Entergy's Palisades atomic reactor is located on the Lake Michigan shoreline in Covert, MI. The Great Lakes serve as drinking water for 40 million North Americans in 8 U.S. states, 2 Canadian provinces, and a large number of Native American First Nations.An environmental coalition, including Beyond Nuclear, Don't Waste MI, Michigan Safe Energy Future, and Nuclear Energy Information Service of IL, has pressed its legal challenge against Entergy Nuclear's Palisades atomic reactor (photo, left). The coalition, represented by Toledo-based attorney Terry Lodge, and Vermont-based expert witness Arnie Gundersen (Chief Engineer, Fairewinds Associates, Inc.), filed a Combined Reply on Jan. 20, to Answers filed by Entergy and the U.S. Nuclear Regulatory Commission (NRC) staff on Jan. 12.
Entergy submitted a License Amendment Request to NRC on July 29, seeking -- yet again -- to weaken safety standards against Pressurized Thermal Shock (PTS). Palisades has the worst embrittled reactor pressure vessel (RPV) in the U.S., an affliction suffered by all U.S. pressurized water reactors, to a greater or lesser extent.
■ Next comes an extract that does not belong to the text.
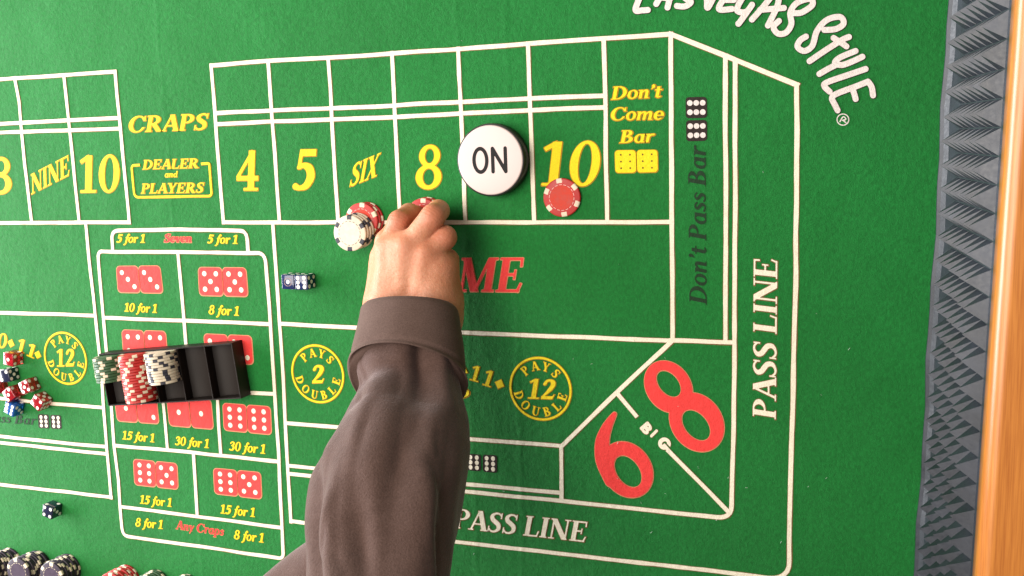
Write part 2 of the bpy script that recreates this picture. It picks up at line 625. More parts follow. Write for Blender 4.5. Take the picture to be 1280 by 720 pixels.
nx, ny = 60, 40
fv, ff = [], []
for j in range(ny + 1):
    y = -0.80 + 1.45 * j / ny
    for i in range(nx + 1):
        x = -2.1 + (edge_x(y) + 0.03 + 2.1) * i / nx
        fv.append((x, y, 0))
for j in range(ny):
    for i in range(nx):
        a = j * (nx + 1) + i
        ff.append((a, a + 1, a + nx + 2, a + nx + 1))
felt = mesh('felt_layout', fv, ff, M_FELT, table)
felt_parent = felt
# slab below the felt
sb = bmesh.new()
v = [sb.verts.new(p) for p in ((-2.1, -0.8, -0.03), (0.19, -0.8, -0.03), (0.19, 0.65, -0.03), (-2.1, 0.65, -0.03),
                               (-2.1, -0.8, -0.002), (0.19, -0.8, -0.002), (0.19, 0.65, -0.002), (-2.1, 0.65, -0.002))]
for f in ((3, 2, 1, 0), (4, 5, 6, 7), (0, 1, 5, 4), (1, 2, 6, 5), (2, 3, 7, 6), (3, 0, 4, 7)):
    sb.faces.new([v[i] for i in f])
me = bpy.data.meshes.new('table_bed'); sb.to_mesh(me); sb.free()
link('table_bed', me, mat('bed_board', (0.25, 0.17, 0.10), 0.7), table)

# ---- boundary lines
LW = 0.0042


def wob(n):
    w = rng.normal(0, 1, n + 6)
    k = np.array([1, 3, 4, 3, 1.0]) / 12
    return np.convolve(w, k, 'same')[3:3 + n] * 0.00042


LN = [0]


def polyline(sh, pts, level, w=LW, curve=0, rim=0.0006, wobble=True, m=0):
    """an inked line through felt points (2-vectors), round corners already in the points"""
    P = [np.array(p, float) for p in pts]
    Q = []
    for a, b in zip(P[:-1], P[1:]):
        n = max(1, int(np.linalg.norm(b - a) / 0.012))
        Q += [a + (b - a) * k / n for k in range(n)]
    Q.append(P[-1]); Q = np.array(Q)
    T = np.gradient(Q, axis=0) if len(Q) > 2 else np.repeat((Q[1:] - Q[:1]), 2, 0)
    T /= np.linalg.norm(T, axis=1)[:, None] + 1e-12
    N = np.stack([-T[:, 1], T[:, 0]], 1)
    if wobble:
        Q = Q + N * wob(len(Q))[:, None]
    closed = np.linalg.norm(P[0] - P[-1]) < 1e-6
    LN[0] += 1
    for k, (ww, z, mm, sft) in enumerate(((w, 0.00030 + LN[0] * 0.000006, m, 0), (w + 2 * rim, 0.00006 + LN[0] * 0.000003, 1, 1))):
        if k == 1 and rim <= 0:
            continue
        jit = 1 + 0.05 * rng.normal(0, 1, len(Q)) if wobble else np.ones(len(Q))
        if closed: jit[-1] = jit[0]
        ext = np.zeros_like(Q)
        if not closed:
            ext[0] = -T[0] * ww * 0.49; ext[-1] = T[-1] * ww * 0.49
        A = Q + ext + N * (ww / 2 * jit)[:, None] + SHIFT * sft
        B = Q + ext - N * (ww / 2 * jit)[:, None] + SHIFT * sft
        V = np.empty((2 * len(Q), 2)); V[0::2] = A; V[1::2] = B
        sh.put(V, [(2 * i, 2 * i + 1, 2 * i + 3, 2 * i + 2) for i in range(len(Q) - 1)], mm, z)


def rounded(pts, rads):
    """pixel corner points -> felt points with the inner corners rounded"""
    P = [a2(p) for p in pts]
    out = [P[0]]
    for i in range(1, len(P) - 1):
        r = rads[i - 1]
        if r <= 0:
            out.append(P[i]); continue
        d0 = (P[i - 1] - P[i]); d0 /= np.linalg.norm(d0)
        d1 = (P[i + 1] - P[i]); d1 /= np.linalg.norm(d1)
        a, b = P[i] + d0 * r, P[i] + d1 * r
        for k in range(7):
            t = k / 6
            out.append((1 - t) ** 2 * a + 2 * t * (1 - t) * P[i] + t * t * b)
    out.append(P[-1])
    return out


def one_line(pts, lv):
    sh = Sheet(); polyline(sh, pts, lv)
    return sh.build('boundary_line', [M_CREAM, M_RIM], felt)


def lines(name, specs, mats=None):
    for i, (lv, pts) in enumerate(specs):
        one_line([a2(p) for p in pts], lv)


# point boxes on the right
lines('boundary_line', [(0, [(264, 81.7), (335, 76), (410.5, 72), (490, 66.3), (573, 61), (660, 54.4), (755, 48), (838, 42.7)]),
                        (0, [(279.3, 278), (560, 277.8), (839.5, 277.4)]),
                        (1, [(264, 81.7), (279.3, 278)]), (1, [(335, 76), (349.7, 277.5)]), (1, [(410.5, 72), (422.5, 277.5)]),
                        (1, [(490, 66.3), (500.5, 277.5)]), (1, [(573, 61), (582.2, 277.5)]), (1, [(660, 54.4), (668.2, 277.5)]),
                        (1, [(755, 48), (759, 277.5)]), (1, [(838, 42.7), (840, 277), (840.7, 425)]),
                        (2, [(269, 141.9), (340, 138), (492.5, 132), (575, 127), (662.5, 122.8), (754, 119.3)]),
                        (2, [(270, 155.2), (343, 152), (494, 145.8), (577, 141.8), (664, 137.5), (754.5, 134.4)])])
# right hand end: bar box, pass line
for lv, pts in [(0, [(838, 42.7), (907.5, 70), (996.3, 106)]), (1, [(906.8, 70), (907.2, 250), (906.8, 426.5)]), (2, [(838.8, 425.6), (917, 427.8)])]:
    one_line([a2(p) for p in pts], lv)
one_line(rounded([(919.3, 76), (919.2, 250), (918, 425), (916.2, 560), (914.2, 648.7), (880, 644.6), (700, 625.8), (576, 614.2), (470, 603), (362.8, 592.4)], [0, 0, 0, .014, 0, 0, 0, 0]), 1)
one_line(rounded([(996.3, 106), (995.8, 200), (994.3, 340), (991.5, 480), (988.8, 590), (986.3, 725), (880, 712.3), (685, 690.3), (564, 676), (470, 664.5), (364, 651.5)], [0, 0, 0, 0, .02, 0, 0, 0, 0]), 2)
# come, field and bar boxes
lines('boundary_line', [(1, [(341.3, 279), (345, 330), (349, 400), (354, 470), (358.6, 560), (363.9, 652)]),
                        (0, [(351.5, 404.4), (451, 410), (572, 415), (700, 420.2), (838.8, 425.6)]),
                        (0, [(357.5, 528.8), (416, 533), (590, 548.8), (701.5, 557.4)]),
                        (0, [(361, 582.3), (397, 585.6), (579, 605), (702, 616)]),
                        (2, [(838.8, 427), (771, 491), (701.5, 558)]), (1, [(701.8, 558), (701.9, 592), (702, 626)])])
lines('boundary_line', [(1, [(771, 491), (795, 519)]), (1, [(836, 563.5), (873, 601.5), (909, 638.5)])])
# proposition box in the middle
one_line(rounded([(141, 314), (139.5, 288.2), (225, 287), (308.5, 288), (310, 315.5)], [.011, 0, .011]), 1)
one_line(rounded([(140, 520), (132.5, 430), (128.5, 390), (122, 314), (225, 315), (331.5, 316), (337, 385), (341.5, 460), (347.7, 560), (354.8, 698.5), (250, 682.5), (153.2, 669.5), (148.3, 600), (142.5, 557), (140, 520)],
                      [0, 0, .009, 0, .012, 0, 0, 0, .008, 0, .010, 0, 0]), 1)
for lv, pts in [(0, [(130, 397), (230, 400.5), (338, 405.3)]), (0, [(137, 482), (240, 487), (342.5, 492.3)]), (0, [(144, 556.8), (240, 565.5), (348, 577)]),
                (0, [(150.3, 632.8), (245, 645.2), (352, 659.3)]), (2, [(222.5, 315), (226, 355), (230, 401), (237, 487)]),
                (2, [(203, 487), (209.7, 562)]), (2, [(271.5, 489), (276, 568)]), (2, [(242.3, 566), (247, 645.5)])]:
    one_line([a2(p) for p in pts], lv)
# left hand layout (runs on out of the picture)
lines('boundary_line', [(0, [(-160, 110), (0, 99), (144, 89.6)]), (0, [(-160, 279), (0, 278.3), (162, 278)]),
                        (1, [(144, 89.6), (153, 185), (162, 278)]), (1, [(18.3, 97.7), (24, 127), (31, 205), (40, 278)]), (1, [(79.8, 94), (99.5, 278)]), (1, [(-46, 102), (-23, 278)]),
                        (2, [(-160, 163), (0, 154.5), (148.5, 147.5)]), (2, [(-160, 175), (0, 165.7), (150, 160.6)])])
lines('boundary_line', [(1, [(107.3, 279), (113.5, 340), (119.7, 396), (126, 455), (133.8, 560), (139.2, 622)]), (0, [(-160, 387), (0, 390.8), (118, 394.2)]),
                        (0, [(-160, 487), (0, 497.5), (67, 504.6), (129.5, 509)]), (0, [(-160, 529), (0, 545.5), (132.8, 558.2)]), (0, [(-160, 537), (0, 553.2), (133.4, 567)]),
                        (0, [(-160, 584), (0, 605.5), (139.5, 621.3)])])

# ---- lettering
Y2, R2, C2, D2 = [M_YEL, M_YRIM], [M_RED, M_RRIM], [M_CREAM, M_RIM], [M_DARK, M_DARK]
for t, bl, br, tl in [
    ('CRAPS', (160, 165.5), (258, 162), (163.5, 145.7)), ('DEALER', (178.5, 211.7), (247.5, 209.8), (180.3, 200)), ('and', (206, 221.5), (221.5, 221.2), (207, 214.2)),
    ('PLAYERS', (176.5, 241.8), (253.8, 240.6), (178.5, 229.6)), ('4', (296, 238), (323, 238), (297.5, 188)), ('5', (366.5, 237.5), (393, 237.5), (369.5, 187)),
    ('SIX', (436.5, 234), (470, 220.5), (441.8, 205)), ('8', (519.5, 236), (552, 235.5), (521, 182)), ('10', (675, 232), (746, 232), (681, 177.5)),
    ('10', (99.5, 240.7), (148.5, 240), (100.5, 195)), ('NINE', (39.5, 243), (87, 219), (38.8, 218)), ('8', (-13, 242), (15, 242), (-13, 197)),
    ("Don't", (764, 124.5), (825.5, 121.8), (767, 108.3)), ('Come', (762.5, 150.5), (828, 149.3), (765.8, 134.6)), ('Bar', (774.5, 178.8), (816, 177.5), (777.8, 163)),
    ('12', (659, 498), (692, 499), (663, 473.5)), ('2', (390, 479), (404.5, 478.5), (391.3, 456.5)), ('12', (71, 458), (93, 457.5), (71.3, 436.7)),
    ('1', (586.5, 474.5), (598, 477.5), (592, 456.5)), ('1', (602.5, 480.5), (614, 484), (608.7, 462)), ('FIELD', (468, 484), (586, 500), (470, 468)),
    ('0', (-3.5, 434), (7.5, 435), (-1, 416.5)), ('1', (20.5, 439), (30, 441.5), (24.5, 423.5)), ('1', (33, 444), (42.5, 448), (37.5, 429)),
    ('5 for 1', (146, 303), (181, 303.2), (147.6, 292.8)), ('5 for 1', (259.5, 303.8), (297, 304.5), (261, 293.3)), ('10 for 1', (155.5, 389), (196, 390.7), (157, 378.8)),
    ('8 for 1', (260.7, 392.4), (298.5, 394.4), (262.3, 381.3)), ('15 for 1', (153, 548.7), (193, 552.7), (154.3, 538.5)), ('30 for 1', (219, 555.8), (261, 559.8), (220.5, 545.3)),
    ('30 for 1', (286.7, 562.5), (331.5, 567), (288.3, 551.5)), ('15 for 1', (175, 629), (214.5, 633.3), (176.3, 618.8)), ('15 for 1', (275.5, 641.3), (318.5, 646), (277, 630.5)),
    ('8 for 1', (169.2, 657.6), (203.3, 660.9), (170.7, 647.2)), ('8 for 1', (292.3, 673.3), (329.5, 678), (294, 662.3))]:
    small = ' for ' in t or t in ('and',)
    word('printed_numeral' if t[0].isdigit() else 'printed_word', t, bl, br, tl, Y2, rim=0.00035 if small else 0.0007, bold=0.012 if small else 0.0)
word('printed_word', 'COME', (497, 363.5), (650.5, 365), (502.5, 322.5), R2, 0.0006)
word('printed_word', 'Seven', (205, 302.6), (239, 302.8), (206.5, 292.3), R2, 0.0005, bold=0.02)
word('printed_word', 'Any Craps', (220.3, 661), (279, 669.3), (221.8, 650.5), R2, 0.0004)
word('printed_word', 'PASS LINE', (567, 659.5), (731.5, 677.5), (571, 635.5), C2, 0.0006)
word('printed_word', 'PASS LINE', (969.8, 524), (971.8, 324.5), (941, 519.5), C2, 0.0006)
word('printed_word', "Don't Pass Bar", (883.5, 381), (882, 184), (861.8, 376.5), D2, 0)
word('printed_word', 'Pass Bar', (-18.5, 526.8), (44.5, 531), (-16.5, 515.8), D2, 0)
word('printed_word', 'b', (800.6, 535.5), (808.2, 545), (809.8, 527.5), C2, 0.0004, bold=0.05)
word('printed_word', 'i', (813, 545), (815.4, 547.6), (821, 537), C2, 0.0004, bold=0.05)
word('printed_word', 'g', (821, 554), (830.5, 564.5), (831.5, 545), C2, 0.0004, bold=0.05)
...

The coalition intervened against the regulatory rollback on Dec. 1.
On Dec. 23, Fairewinds Energy Education published a video about PTS risks at Palisades, entitled "Nuclear Crack Down?", featuring Arnie Gundersen.
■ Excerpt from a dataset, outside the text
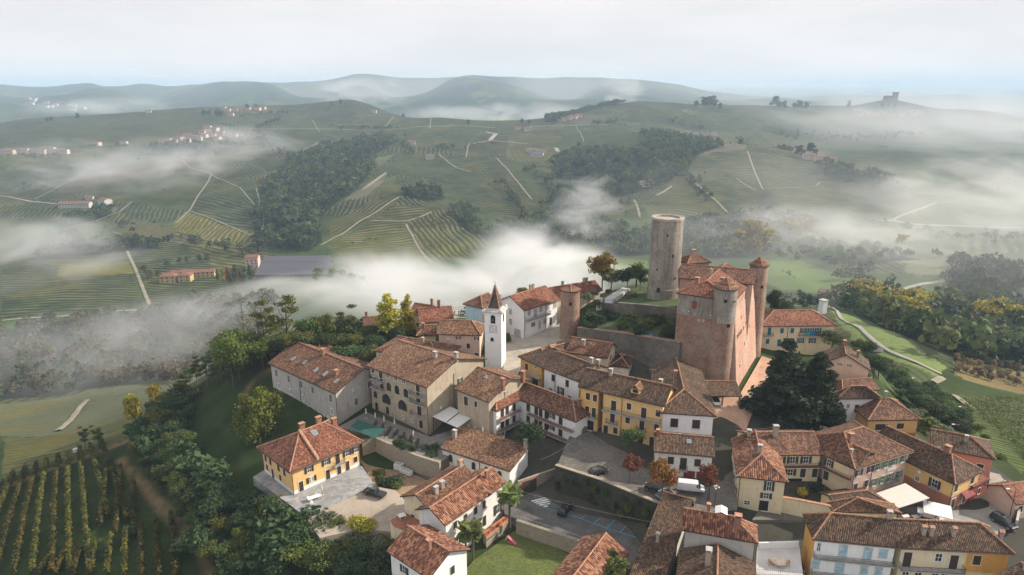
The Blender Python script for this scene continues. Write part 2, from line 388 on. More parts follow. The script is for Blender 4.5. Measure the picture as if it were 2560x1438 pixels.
# land cover: colours are those of the crops themselves
VG = (.062, .092, .030); VD = (.040, .066, .026); VY = (.26, .21, .04); VO = (.14, .13, .036); MEAD = (.165, .20, .085); SOIL = (.26, .20, .165); PALE = (.20, .215, .13)
GRASS = (.042, .062, .018); WOODF = (.022, .032, .014); TRACK = (.30, .245, .17)
FIELDS = [  # polygon in the photograph, colour, row direction seen in the photograph as two points, spacing, strength
 ([(0,640),(310,630),(360,770),(0,800)], VD, ((0,700),(300,690)), 4.2, .75),
 ([(325,625),(450,600),(600,640),(640,690),(560,720),(390,765),(365,760)], VD, ((330,650),(560,660)), 4.0, .8),
 ([(150,662),(320,655),(338,684),(250,690),(140,690)], VY, ((150,675),(320,672)), 4.2, .5),
 ([(0,545),(160,580),(90,620),(0,630)], VG, ((0,590),(90,585)), 4.5, .5),
 ([(430,570),(445,540),(485,530),(560,560),(655,592),(668,618),(560,612)], VY, ((500,536),(470,565)), 5, .8),
 ([(350,600),(430,572),(560,612),(670,622),(690,655),(560,690),(450,600)], VO, ((400,590),(640,640)), 4.6, .8),
 ([(480,475),(510,470),(660,530),(650,580),(600,575),(470,530)], VD, ((500,500),(640,530)), 5, .6),
 ([(520,440),(600,440),(680,480),(650,530),(510,470)], VG, ((520,450),(640,490)), 5, .5),
 ([(300,420),(450,395),(475,420),(330,445),(210,470),(180,455)], (.22,.15,.125), ((200,450),(450,410)), 6, .15),
 ([(330,450),(480,425),(520,440),(470,530),(300,510),(250,470)], VG, ((330,470),(480,450)), 5.5, .5),
 ([(0,430),(180,420),(200,460),(120,500),(0,480)], VD, ((0,460),(150,455)), 5.5, .6),
 ([(440,600),(300,580),(330,545),(430,570)], (.15,.125,.075), None, 6, .2),
 ([(0,330),(300,290),(520,272),(600,290),(480,330),(250,370),(0,370)], (.075,.092,.034), ((0,340),(500,290)), 9, .45),
 ([(600,310),(820,310),(960,330),(640,330)], VG, ((620,320),(900,322)), 9, .4),
 ([(660,330),(800,325),(790,350),(740,390),(680,370)], VG, ((670,350),(780,350)), 7, .45),
 ([(820,560),(920,505),(990,490),(1000,500),(925,550),(830,605)], VO, ((830,590),(960,520)), 4.6, .75),
 ([(920,548),(985,515),(1060,525),(1062,545),(1010,556)], VO, ((930,545),(1050,535)), 4.6, .7),
 ([(820,615),(930,552),(1012,558),(1060,645),(900,672)], (.16,.15,.034), ((840,620),(1030,610)), 4.4, .8),
 ([(1015,556),(1075,530),(1130,600),(1180,640),(1070,655)], VO, ((1030,570),(1090,640)), 5.0, .9),
 ([(1075,530),(1120,530),(1240,595),(1190,640),(1130,600)], (.105,.115,.05), ((1090,535),(1160,620)), 5.0, .8),
 ([(985,492),(1040,490),(1070,522),(985,512)], VD, ((1000,490),(1040,520)), 5.0, .9),
 ([(920,455),(990,440),(1000,488),(925,500)], VO, None, 5, .4),
 ([(945,450),(995,437),(992,447),(940,458)], MEAD, None, 5, 0),
 ([(930,395),(985,385),(970,400),(930,425)], PALE, None, 5, 0),
 ([(860,500),(905,470),(965,430),(970,436),(920,490),(880,500)], SOIL, None, 5, 0),
 ([(1000,440),(1120,420),(1250,460),(1310,540),(1330,590),(1240,570),(1160,500),(1100,450)], VD, ((1020,450),(1300,480)), 5.5, .6),
 ([(1130,400),(1250,400),(1270,430),(1120,425)], VD, ((1130,410),(1260,412)), 6, .6),
 ([(1260,400),(1350,405),(1380,480),(1330,500)], VG, ((1280,420),(1360,440)), 6, .5),
 ([(980,380),(1090,395),(1120,420),(1000,440),(990,410)], VG, ((990,400),(1100,405)), 6, .5),
 ([(1000,330),(1200,328),(1180,360),(1080,365),(1010,352)], VG, ((1010,340),(1190,342)), 7, .5),
 ([(980,290),(1080,290),(1065,322),(950,322)], VG, ((990,300),(1070,300)), 7, .5),
 ([(1085,292),(1180,298),(1290,322),(1070,322)], VG, ((1090,305),(1250,315)), 7, .5),
 ([(1440,315),(1530,312),(1470,365),(1380,370)], VG, ((1440,330),(1500,330)), 7, .4),
 ([(1430,300),(1480,285),(1530,300),(1440,312)], (.17,.14,.10), None, 7, .1),
 ([(1530,315),(1640,315),(1610,370),(1520,365)], VG, ((1540,330),(1620,330)), 7, .4),
 ([(1600,270),(1720,285),(1850,330),(1690,325),(1560,300)], VD, ((1600,290),(1800,310)), 9, .4),
 ([(1725,378),(1750,365),(1840,361),(1868,374),(1760,390)], (.30,.23,.20), None, 7, .05),
 ([(1720,392),(1868,378),(1905,470),(1800,440),(1720,440)], (.10,.105,.045), ((1730,410),(1880,405)), 5.5, .8),
 ([(1870,372),(1960,384),(2060,450),(1990,470),(1910,470)], (.085,.10,.040), ((1880,400),(1980,410)), 5.0, .9),
 ([(1720,445),(1800,440),(1900,475),(1890,520),(1800,540),(1740,500)], VG, ((1740,470),(1880,480)), 5, .8),
 ([(1910,472),(2060,452),(2180,545),(1960,535)], VG, ((1920,490),(2120,510)), 5, .8),
 ([(1690,440),(1720,460),(1820,545),(1700,545),(1620,500)], (.155,.145,.045), ((1640,500),(1800,510)), 4.6, .6),
 ([(2060,450),(2250,455),(2340,500),(2200,545)], VD, ((2080,470),(2300,490)), 5.5, .6),
 ([(1900,650),(2000,650),(2140,700),(2110,735),(1950,725),(1890,700)], MEAD, None, 5, 0),
 ([(1380,640),(1620,650),(1630,700),(1400,690)], MEAD, None, 5, 0),
 ([(1950,560),(2100,575),(2120,620),(1960,630)], (.16,.15,.11), None, 5, .1),
 ([(2100,575),(2310,565),(2330,600),(2120,610)], (.26,.235,.17), None, 5, .1),
 ([(2120,645),(2260,640),(2510,655),(2480,680),(2300,690)], (.27,.235,.175), None, 5, .1),
 ([(2400,600),(2550,598),(2540,640),(2400,630)], (.14,.16,.09), ((2440,600),(2450,640)), 9, .8),
 ([(2170,655),(2270,660),(2250,690),(2160,680)], (.12,.14,.08), ((2180,660),(2240,690)), 7, .8),
 ([(2070,775),(2130,790),(2300,880),(2370,920),(2350,950),(2200,910),(2130,850)], (.19,.235,.085), None, 5, 0),
 ([(2380,900),(2560,930),(2560,985),(2390,940)], (.24,.175,.075), None, 5, .1),
 ([(2140,850),(2200,905),(2350,950),(2330,985),(2180,930)], (.10,.14,.05), ((2160,870),(2320,950)), 4, .5),
 ([(2390,985),(2560,1000),(2560,1190),(2500,1140),(2440,1080)], (.10,.15,.035), ((2450,1030),(2560,1060)), 3.0, .65),
 ([(0,1010),(200,985),(480,925),(560,915),(430,1010),(330,1050),(0,1090)], (.155,.165,.10), ((0,1050),(300,1010)), 4.0, .35),
 ([(0,1095),(320,1045),(380,1040),(300,1100),(0,1200)], (.12,.125,.045), ((0,1120),(300,1060)), 3.0, .4),
]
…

From 2005 to 2007, a broad Great Lakes environmental coalition resisted the 20-year license extension at Palisades. Its top safety concern was PTS. NRC rubberstamped the extension nonetheless, approving operations till 2031. Palisades has violated NRC PTS safety standards for decades, but each time, NRC simply weakens its regulations to accommodate Palisades, and enable its ongoing, catastrophically risky operations.
Like a hot glass under cold water (albeit a hot glass under a ton of pressure per square inch!), Palisades' neutron-embrittled RPV could fracture if the Emergency Core Cooling System ever pumps cold water onto the hot metal. This would lead to a Loss of Coolant Accident, and likely core meltdown. If containment were to be breached, as at Fukushima Daiichi, a catastrophic release of hazardous radioactivity would follow.